IBM Announces 127-qubit “Eagle” Quantum Processor

16 November, 2021
IBM Announces 127-qubit “Eagle” Quantum Processor
At the annual Quantum Summit today, IBM upped the ante by announcing its latest quantum Processor, codenamed Eagle. The new quantum processor is the world’s first to feature more than 100 operational and connected qubits – 127, to be exact.

“The arrival of the ‘Eagle’ processor is a major step towards the day when quantum computers can outperform classical computers at meaningful levels,” said Dr. Darío Gil, Senior Vice President, IBM and Director of Research. “Quantum computing has the power to transform nearly every sector and help us tackle the biggest problems of our time.

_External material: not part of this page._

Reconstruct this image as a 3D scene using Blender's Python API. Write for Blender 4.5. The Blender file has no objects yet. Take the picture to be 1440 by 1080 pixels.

This is why IBM continues to rapidly innovate quantum hardware design, build ways for quantum and classical workloads to empower each other, and create a global ecosystem that is imperative to the adoption of quantum computing.”

Applications for quantum computing - now accelerated with IBM’s Eagle – can be found anywhere from machine learning optimizations; materials and molecule modelling (essentially covering almost all elements of life, from molecular gastronomy to engineering materials and substrates); to drug and energy industry research fields. There now exists a quantum computer that can solve computational problems no classical computing system can crack. At least, not before the Universe were to die out - twice over, in some cases. Unfortunately, the Eagle is still only available as an exploratory device on the IBM Cloud, via its IBM Quantum Network initiative.

IBM’s Eagle naturally builds upon design decisions from the company’s previous achievements. It follows the 65-qubit Hummingbird (2020) and the 27-qubit Falcon processor from 2019, and takes lessons learned from both those architectures to achieve even more complex quantum circuits than were ever possible before. While qubits can be looked at as the equivalent of your laptop’s cores, quantum circuits represent the way those cores are arranged – how they are divided into quantum gates and measurements.